The show was arranged in the evening. Contemporary accounts mention four shows on 7 July 1896, at 6 p.m., 7 p.m., 9 p.m., and 10 p.m. The admission price was one rupee. This was a high price for the period, and it shows that the first film projection was not yet a cheap mass entertainment. It was first presented as a special scientific and visual attraction for people who could afford the ticket.
The films shown at Watson’s Hotel were not Indian films. They were short Lumière films brought from Europe. According to the National Film Archive of India, the five films screened at Watson’s Hotel on 7 July 1896 were Entry of Cinematograph, Arrival of a Train, The Sea Bath, A Demolition, and Workers Leaving the Factory Gate. These were actuality films. They recorded simple real-life scenes instead of fictional stories.
The subjects of the films were ordinary. A train arrived. Workers came out of a factory. People bathed in the sea. A wall was demolished. But the importance of these films was not in story or acting. Their importance was in motion. For the audience of 1896, the moving image itself was the attraction. A still photograph could show a moment, but the Cinématographe could show life continuing before the eyes of the viewer.
This first screening should not be confused with the first Lumière programme in Paris. Some films often connected with the early Lumière shows, such as The Sprinkler Sprinkled or Baby’s Dinner, belonged to the wider Lumière catalogue and to the Paris programme. For the Bombay screening of 7 July 1896, the safer list is the five-film list recorded by the National Film Archive of India.
It is also important to avoid another common mistake. The Lumière brothers themselves did not come to India to arrange this show. The exhibition was conducted by Marius Sestier, their agent and operator. It is also not correct to say that this event was the beginning of Indian filmmaking. The films were made in Europe. The event was the beginning of public film projection in India, not the beginning of Indian film production.
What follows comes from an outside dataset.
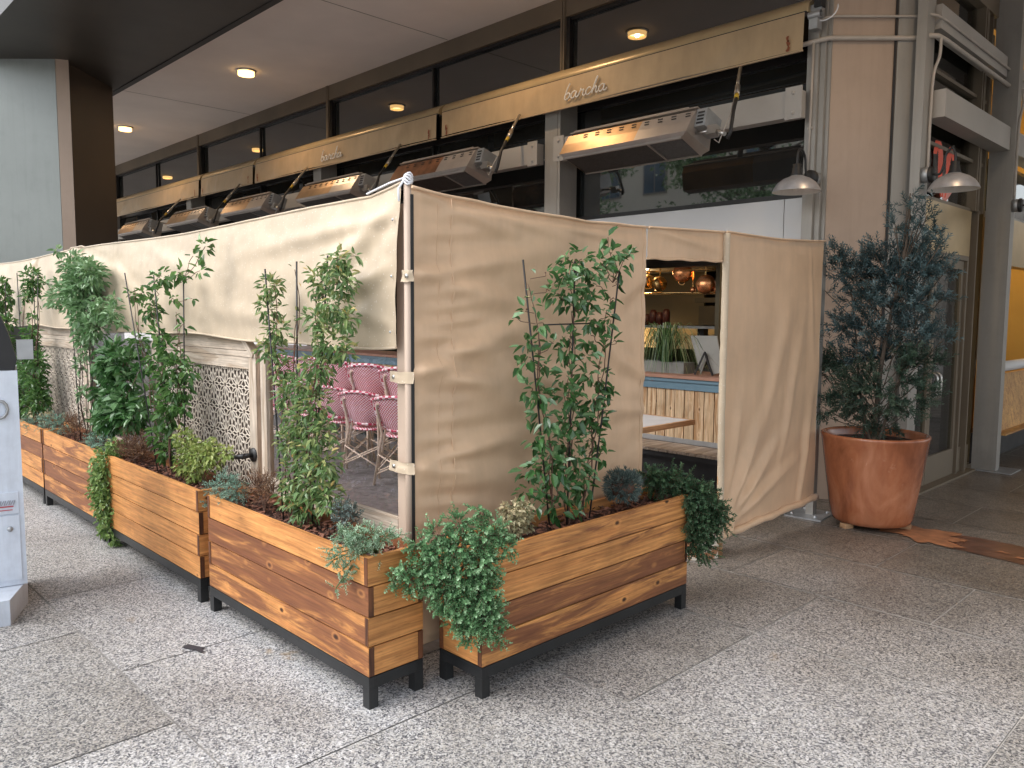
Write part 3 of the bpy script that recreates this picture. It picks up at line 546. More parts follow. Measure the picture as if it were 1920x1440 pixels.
for y in (8.50,8.56,8.66,8.80): mb.box((-2.50,y,2.55),(-2.42+.02*(y<8.6),y+.025,4.42))
w=bp('window',mb,M['bronze2'])
mb=MB(); mb.box((-2.49,7.12,2.56),(-2.48,8.80,4.42)); mb.build('pane',M['clear'],w)
mb=MB(); mb.box((-2.50,7.12,2.12),(-2.43,8.50,2.543)); bp('transom_panel',mb,M['gold'])
# doors
mb=MB(); mb.box((-2.52,7.12,2.075),(-2.43,8.50,2.118)); mb.box((-2.52,8.42,0.0),(-2.42,8.46,2.07)); mb.box((-2.53,8.50,0.0),(-2.45,8.56,2.56)); mb.box((-2.52,8.60,0),(-2.40,8.63,2.56)); mb.box((-2.52,8.68,0),(-2.44,8.71,2.56));mb.box((-2.53,8.78,0),(-2.46,8.84,2.56)); mb.box((-2.54,8.465,.0),(-2.44,8.84,.26)); mb.box((-2.54,7.12,0),(-2.36,8.84,.018)); bp('door_frame',mb,M['bronze2'])
def door(y0,y1,hy,s):
    mb=MB(); x0,x1=-2.49,-2.445
    mb.box((x0,y0,.02),(x1,y0+.055,2.07)); mb.box((x0,y1-.055,.02),(x1,y1,2.07)); mb.box((x0,y0+.056,1.99),(x1,y1-.056,2.07)); mb.box((x0,y0+.056,.02),(x1,y1-.056,.27))
    d=bp('door',mb,M['bronze2'])
    mb=MB(); mb.box((-2.472,y0+.057,.272),(-2.464,y1-.057,1.988)); mb.build('glass',M['clear'],d)
    mb=MB(); mb.tube([(x1,hy,1.04),(x1+.05,hy,1.04),(x1+.075,hy,1.02),(x1+.08,hy,.99),(x1+.08,hy,.86),(x1+.075,hy,.83),(x1+.05,hy,.81),(x1,hy,.81)],.0125,10); mb.build('handle',M['steel'],d)
    mb=MB(); mb.box((x0-.02,y0+.06,1.13),(x1-.05,y1-.06,1.16)); mb.build('push_bar',M['steel'],d)
door(7.14,7.62,7.575,1); door(7.628,8.41,7.675,-1)
# interior shell of the restaurant behind the glazing
mb=MB(); mb.box((-12,6.9,-.001),(-2.6,14,.003)); bp('interior_floor',mb,M['indark'])
mb=MB(); mb.box((-12,10.6,0),(-4.6,10.7,4.4)); mb.box((-12,6.9,2.56),(-4.4,10.6,2.62)); mb.box((-12.05,6.9,0),(-12.0,10.6,4.4)); bp('interior_wall',mb,M['indark'])
mb=MB(); mb.box((-4.45,7.3,0),(-4.40,9.3,4.4)); mb.box((-4.40,9.3,0),(-2.55,9.36,4.4)); mb.box((-4.4,7.0,4.42),(-2.56,9.3,4.46)); bp('entry_wall',mb,M['inolive'])
mb=MB(); mb.box((-5.4,6.95,.0),(-5.36,7.3,2.5)); bp('reveal_wall',mb,M['indark'])
# second bay in the passage: bright interior
mb=MB(); mb.box((-4.2,12.2,0),(-2.5,12.25,4.94)); mb.box((-4.25,9.4,0),(-4.2,12.2,4.94)); mb.box((-4.2,9.37,4.5),(-2.53,12.19,4.54)); bp('interior_wall',mb,M['yellowwall'])
mb=MB(); mb.box((-2.50,9.17,2.08),(-2.36,12.3,2.56)); bp('transom_panel',mb,M['gold'])
mb=MB(); mb.box((-2.50,9.17,1.10),(-2.46,10.02,2.08)); mb.box((-2.505,9.17,2.56),(-2.45,12.3,2.62)); bp('side_panel',mb,M['pil'])
mb=MB(); mb.box((-2.50,9.17,2.62),(-2.47,12.3,3.14)); bp('pane_high',mb,M['clear'])



mb=MB(); mb.box((-2.6,27,0),(9,27.2,4.95)); bp('added_end_wall',mb,M['pil'])  # unseen wall added to stop light coming in at the passage end
mb=MB(); mb.box((-2.62,12.51,0),(-2.45,26.9,ZC-.01)); bp('passage_side_wall',mb,M['bronze2'])
# ceiling downlights
LX=[-1.16,-6.03,-10.9,-15.774,-20.6]
for i,x in enumerate(LX):
    y=5.36
    lab={0:'recessed ceiling light nearest the street corner',1:'round lit ceiling downlight over the awning lettered in white nearest the corner',2:'largest lit downlight seen in the soffit, right of the dark column',3:'lit downlight seen small and close to the dark column edge',4:'farthest lit downlight, hidden behind the dark column'}[i]
    t=thing('ceiling_downlight',lab,'ceiling light',(x,y,ZC),0,'round downlights in the soffit')
    mb=MB(); mb.lathe([(.135,0),(.135,-.02),(.115,-.022),(.112,-.002)],(x,y,ZC),28); mb.build('trim_ring',M['steel'],t)
    mb=MB(); mb.lathe([(.112,-.003),(.112,-.07),(.104,-.07),(.104,-.003)],(x,y,ZC),28); mb.build('glass_rim',M['canring'],t)
    mb=MB(); mb.lathe([(.0,-.035),(.06,-.037),(.10,-.03),(.103,-.004)],(x,y,ZC),24); mb.build('lens',M['can'],t)
    ld=bpy.data.lights.new('downlight_lamp','SPOT'); ld.spot_size=RD(150); ld.spot_blend=.6; ld.energy=85; ld.color=(1,.70,.42); ld.shadow_soft_size=.03
    lo=bpy.data.objects.new('downlight_lamp',ld); lo.location=(0,0,-.045); lo.parent=t; col.objects.link(lo)
for (px,py,pz,e,s) in ((-5.6,7.6,2.0,14,.06),(-6.6,8.5,1.25,10,.1),(-3.4,10.6,2.9,45,.2),(-3.5,8.0,1.9,16,.12)):
    ld=bpy.data.lights.new('interior_lamp','POINT'); ld.energy=e; ld.color=(1,.70,.36); ld.shadow_soft_size=s
    lo=bpy.data.objects.new('interior_lamp',ld); lo.location=(px,py,pz); col.objects.link(lo)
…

After the first evening, the shows continued in Bombay. Screenings followed on 9 July, and further shows were arranged on 10 and 11 July. Later, Sestier shifted the exhibitions to the Novelty Theatre in Bombay. A planned show on 14 July was cancelled because of a power failure, but screenings resumed on 21 July. These later exhibitions show that the first screening was not an isolated event. It opened the way for more regular film exhibition in Bombay.
The arrival of cinema in the Indian subcontinent was therefore gradual but clear. It began with imported short films, a foreign machine, and a European operator. At first, cinema was seen as a scientific wonder and a modern visual attraction. It had not yet become a local art form or an industry. But the exhibition at Watson’s Hotel created the first public contact between the people of the subcontinent and projected moving images.
The historical value of 7 July 1896 lies in this beginning. On that night, cinema entered the public life of the Indian subcontinent. The show was small, the films were short, and the audience was limited. Yet the event introduced a medium that would later become one of the most powerful cultural forms in South Asia. From such short actuality films, the subcontinent would later move towards local filming, silent cinema, talkies, studio systems, regional film industries, and mass popular cinema.
Thus, The Night Cinema Arrived in the Indian Subcontinent was not the night of a long feature film, a famous actor, or an Indian director. It was the night of a machine, a screen, a few short films, and an audience seeing motion in a new way. The date was 7 July 1896. The place was Watson’s Hotel, Bombay. The exhibitor was Marius Sestier. The machine was the Lumière Cinématographe. The films were short Lumière actuality films. From that evening, the story of cinema in the Indian subcontinent began.